Requirements:
Every record here needs to be written out again exactly.

Exercise materials:
⟨

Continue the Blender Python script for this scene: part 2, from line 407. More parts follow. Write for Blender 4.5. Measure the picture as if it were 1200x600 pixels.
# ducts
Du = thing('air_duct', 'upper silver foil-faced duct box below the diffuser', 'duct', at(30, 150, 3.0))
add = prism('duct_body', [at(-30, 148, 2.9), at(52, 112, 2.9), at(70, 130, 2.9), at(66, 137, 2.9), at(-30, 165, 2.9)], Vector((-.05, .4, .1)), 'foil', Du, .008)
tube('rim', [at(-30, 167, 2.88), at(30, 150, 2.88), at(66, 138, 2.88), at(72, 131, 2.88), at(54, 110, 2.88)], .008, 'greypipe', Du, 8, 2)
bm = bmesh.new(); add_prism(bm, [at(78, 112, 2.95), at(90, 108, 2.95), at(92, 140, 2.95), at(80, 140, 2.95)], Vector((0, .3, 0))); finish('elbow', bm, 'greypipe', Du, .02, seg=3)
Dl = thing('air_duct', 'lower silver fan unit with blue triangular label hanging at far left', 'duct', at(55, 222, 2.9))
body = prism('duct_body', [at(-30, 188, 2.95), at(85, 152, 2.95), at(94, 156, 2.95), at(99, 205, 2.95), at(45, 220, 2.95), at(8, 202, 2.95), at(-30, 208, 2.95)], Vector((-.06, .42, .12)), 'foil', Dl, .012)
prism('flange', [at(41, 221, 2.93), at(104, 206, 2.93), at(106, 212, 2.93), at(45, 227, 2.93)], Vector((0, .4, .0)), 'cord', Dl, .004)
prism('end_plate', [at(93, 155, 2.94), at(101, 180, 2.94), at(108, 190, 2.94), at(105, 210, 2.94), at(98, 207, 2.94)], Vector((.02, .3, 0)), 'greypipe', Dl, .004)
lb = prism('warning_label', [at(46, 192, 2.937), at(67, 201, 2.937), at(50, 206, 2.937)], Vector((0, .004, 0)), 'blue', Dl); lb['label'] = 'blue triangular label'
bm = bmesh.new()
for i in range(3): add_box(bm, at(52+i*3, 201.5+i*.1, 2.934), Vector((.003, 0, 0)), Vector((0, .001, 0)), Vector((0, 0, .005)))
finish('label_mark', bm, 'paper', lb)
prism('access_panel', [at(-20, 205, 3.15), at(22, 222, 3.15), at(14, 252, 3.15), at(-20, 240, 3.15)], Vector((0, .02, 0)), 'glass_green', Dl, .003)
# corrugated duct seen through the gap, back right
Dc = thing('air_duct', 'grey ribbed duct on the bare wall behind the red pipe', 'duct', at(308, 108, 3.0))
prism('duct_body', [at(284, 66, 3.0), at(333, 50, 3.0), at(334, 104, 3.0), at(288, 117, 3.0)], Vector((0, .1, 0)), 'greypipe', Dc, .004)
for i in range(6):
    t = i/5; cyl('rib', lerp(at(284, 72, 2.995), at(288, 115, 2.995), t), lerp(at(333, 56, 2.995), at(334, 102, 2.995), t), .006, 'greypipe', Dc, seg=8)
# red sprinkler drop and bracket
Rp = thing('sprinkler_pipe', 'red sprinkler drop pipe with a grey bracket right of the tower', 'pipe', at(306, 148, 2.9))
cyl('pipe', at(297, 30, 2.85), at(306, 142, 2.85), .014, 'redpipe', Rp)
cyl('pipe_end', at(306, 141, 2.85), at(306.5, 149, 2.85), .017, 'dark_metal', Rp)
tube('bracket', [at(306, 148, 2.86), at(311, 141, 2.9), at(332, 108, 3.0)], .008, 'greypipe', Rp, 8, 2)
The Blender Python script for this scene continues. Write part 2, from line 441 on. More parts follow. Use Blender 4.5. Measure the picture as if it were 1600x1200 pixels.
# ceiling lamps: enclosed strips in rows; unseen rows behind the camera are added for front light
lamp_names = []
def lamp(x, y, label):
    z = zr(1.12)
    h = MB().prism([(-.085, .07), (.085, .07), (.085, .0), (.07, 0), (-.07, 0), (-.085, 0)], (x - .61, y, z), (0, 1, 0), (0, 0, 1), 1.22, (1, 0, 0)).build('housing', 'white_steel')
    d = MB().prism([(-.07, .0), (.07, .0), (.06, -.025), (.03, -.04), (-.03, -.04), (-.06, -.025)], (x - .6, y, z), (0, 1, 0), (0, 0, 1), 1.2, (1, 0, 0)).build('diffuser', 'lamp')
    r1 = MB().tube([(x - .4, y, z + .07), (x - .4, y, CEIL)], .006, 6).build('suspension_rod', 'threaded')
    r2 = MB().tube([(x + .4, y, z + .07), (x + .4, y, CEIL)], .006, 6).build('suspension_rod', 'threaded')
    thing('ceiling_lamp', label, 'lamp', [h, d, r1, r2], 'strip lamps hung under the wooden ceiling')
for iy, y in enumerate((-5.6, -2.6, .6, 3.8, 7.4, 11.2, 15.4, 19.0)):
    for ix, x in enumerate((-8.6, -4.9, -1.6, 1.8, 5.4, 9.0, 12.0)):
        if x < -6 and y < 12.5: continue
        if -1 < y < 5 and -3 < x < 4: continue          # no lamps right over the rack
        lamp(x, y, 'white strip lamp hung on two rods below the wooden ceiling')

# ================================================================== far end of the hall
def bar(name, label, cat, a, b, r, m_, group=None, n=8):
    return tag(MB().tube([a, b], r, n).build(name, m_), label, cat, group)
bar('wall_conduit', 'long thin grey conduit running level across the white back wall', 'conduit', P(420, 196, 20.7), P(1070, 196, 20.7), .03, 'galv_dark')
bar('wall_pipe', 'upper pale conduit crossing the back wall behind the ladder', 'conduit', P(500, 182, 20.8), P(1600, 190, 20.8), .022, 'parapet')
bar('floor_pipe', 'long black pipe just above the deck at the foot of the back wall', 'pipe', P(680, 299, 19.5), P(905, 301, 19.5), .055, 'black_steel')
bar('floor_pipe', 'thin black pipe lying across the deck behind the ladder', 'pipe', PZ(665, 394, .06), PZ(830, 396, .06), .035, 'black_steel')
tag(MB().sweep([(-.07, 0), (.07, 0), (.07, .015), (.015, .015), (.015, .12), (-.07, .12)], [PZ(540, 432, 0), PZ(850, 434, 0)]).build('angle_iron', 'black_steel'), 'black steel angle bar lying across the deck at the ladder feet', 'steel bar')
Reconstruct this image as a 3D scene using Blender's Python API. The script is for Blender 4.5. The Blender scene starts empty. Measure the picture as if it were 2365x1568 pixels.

⟩

The reply:
Continue the Blender Python script for this scene: part 2, from line 407. More parts follow. Write for Blender 4.5. Measure the picture as if it were 1200x600 pixels.
# ducts
Du = thing('air_duct', 'upper silver foil-faced duct box below the diffuser', 'duct', at(30, 150, 3.0))
add = prism('duct_body', [at(-30, 148, 2.9), at(52, 112, 2.9), at(70, 130, 2.9), at(66, 137, 2.9), at(-30, 165, 2.9)], Vector((-.05, .4, .1)), 'foil', Du, .008)
tube('rim', [at(-30, 167, 2.88), at(30, 150, 2.88), at(66, 138, 2.88), at(72, 131, 2.88), at(54, 110, 2.88)], .008, 'greypipe', Du, 8, 2)
bm = bmesh.new(); add_prism(bm, [at(78, 112, 2.95), at(90, 108, 2.95), at(92, 140, 2.95), at(80, 140, 2.95)], Vector((0, .3, 0))); finish('elbow', bm, 'greypipe', Du, .02, seg=3)
Dl = thing('air_duct', 'lower silver fan unit with blue triangular label hanging at far left', 'duct', at(55, 222, 2.9))
body = prism('duct_body', [at(-30, 188, 2.95), at(85, 152, 2.95), at(94, 156, 2.95), at(99, 205, 2.95), at(45, 220, 2.95), at(8, 202, 2.95), at(-30, 208, 2.95)], Vector((-.06, .42, .12)), 'foil', Dl, .012)
prism('flange', [at(41, 221, 2.93), at(104, 206, 2.93), at(106, 212, 2.93), at(45, 227, 2.93)], Vector((0, .4, .0)), 'cord', Dl, .004)
prism('end_plate', [at(93, 155, 2.94), at(101, 180, 2.94), at(108, 190, 2.94), at(105, 210, 2.94), at(98, 207, 2.94)], Vector((.02, .3, 0)), 'greypipe', Dl, .004)
lb = prism('warning_label', [at(46, 192, 2.937), at(67, 201, 2.937), at(50, 206, 2.937)], Vector((0, .004, 0)), 'blue', Dl); lb['label'] = 'blue triangular label'
bm = bmesh.new()
for i in range(3): add_box(bm, at(52+i*3, 201.5+i*.1, 2.934), Vector((.003, 0, 0)), Vector((0, .001, 0)), Vector((0, 0, .005)))
finish('label_mark', bm, 'paper', lb)
prism('access_panel', [at(-20, 205, 3.15), at(22, 222, 3.15), at(14, 252, 3.15), at(-20, 240, 3.15)], Vector((0, .02, 0)), 'glass_green', Dl, .003)
# corrugated duct seen through the gap, back right
Dc = thing('air_duct', 'grey ribbed duct on the bare wall behind the red pipe', 'duct', at(308, 108, 3.0))
prism('duct_body', [at(284, 66, 3.0), at(333, 50, 3.0), at(334, 104, 3.0), at(288, 117, 3.0)], Vector((0, .1, 0)), 'greypipe', Dc, .004)
for i in range(6):
    t = i/5; cyl('rib', lerp(at(284, 72, 2.995), at(288, 115, 2.995), t), lerp(at(333, 56, 2.995), at(334, 102, 2.995), t), .006, 'greypipe', Dc, seg=8)
# red sprinkler drop and bracket
Rp = thing('sprinkler_pipe', 'red sprinkler drop pipe with a grey bracket right of the tower', 'pipe', at(306, 148, 2.9))
cyl('pipe', at(297, 30, 2.85), at(306, 142, 2.85), .014, 'redpipe', Rp)
cyl('pipe_end', at(306, 141, 2.85), at(306.5, 149, 2.85), .017, 'dark_metal', Rp)
tube('bracket', [at(306, 148, 2.86), at(311, 141, 2.9), at(332, 108, 3.0)], .008, 'greypipe', Rp, 8, 2)
The Blender Python script for this scene continues. Write part 2, from line 441 on. More parts follow. Use Blender 4.5. Measure the picture as if it were 1600x1200 pixels.
# ceiling lamps: enclosed strips in rows; unseen rows behind the camera are added for front light
lamp_names = []
def lamp(x, y, label):
    z = zr(1.12)
    h = MB().prism([(-.085, .07), (.085, .07), (.085, .0), (.07, 0), (-.07, 0), (-.085, 0)], (x - .61, y, z), (0, 1, 0), (0, 0, 1), 1.22, (1, 0, 0)).build('housing', 'white_steel')
    d = MB().prism([(-.07, .0), (.07, .0), (.06, -.025), (.03, -.04), (-.03, -.04), (-.06, -.025)], (x - .6, y, z), (0, 1, 0), (0, 0, 1), 1.2, (1, 0, 0)).build('diffuser', 'lamp')
    r1 = MB().tube([(x - .4, y, z + .07), (x - .4, y, CEIL)], .006, 6).build('suspension_rod', 'threaded')
    r2 = MB().tube([(x + .4, y, z + .07), (x + .4, y, CEIL)], .006, 6).build('suspension_rod', 'threaded')
    thing('ceiling_lamp', label, 'lamp', [h, d, r1, r2], 'strip lamps hung under the wooden ceiling')
for iy, y in enumerate((-5.6, -2.6, .6, 3.8, 7.4, 11.2, 15.4, 19.0)):
    for ix, x in enumerate((-8.6, -4.9, -1.6, 1.8, 5.4, 9.0, 12.0)):
        if x < -6 and y < 12.5: continue
        if -1 < y < 5 and -3 < x < 4: continue          # no lamps right over the rack
        lamp(x, y, 'white strip lamp hung on two rods below the wooden ceiling')

# ================================================================== far end of the hall
def bar(name, label, cat, a, b, r, m_, group=None, n=8):
    return tag(MB().tube([a, b], r, n).build(name, m_), label, cat, group)
bar('wall_conduit', 'long thin grey conduit running level across the white back wall', 'conduit', P(420, 196, 20.7), P(1070, 196, 20.7), .03, 'galv_dark')
bar('wall_pipe', 'upper pale conduit crossing the back wall behind the ladder', 'conduit', P(500, 182, 20.8), P(1600, 190, 20.8), .022, 'parapet')
bar('floor_pipe', 'long black pipe just above the deck at the foot of the back wall', 'pipe', P(680, 299, 19.5), P(905, 301, 19.5), .055, 'black_steel')
bar('floor_pipe', 'thin black pipe lying across the deck behind the ladder', 'pipe', PZ(665, 394, .06), PZ(830, 396, .06), .035, 'black_steel')
tag(MB().sweep([(-.07, 0), (.07, 0), (.07, .015), (.015, .015), (.015, .12), (-.07, .12)], [PZ(540, 432, 0), PZ(850, 434, 0)]).build('angle_iron', 'black_steel'), 'black steel angle bar lying across the deck at the ladder feet', 'steel bar')
Reconstruct this image as a 3D scene using Blender's Python API. The script is for Blender 4.5. The Blender scene starts empty. Measure the picture as if it were 2365x1568 pixels.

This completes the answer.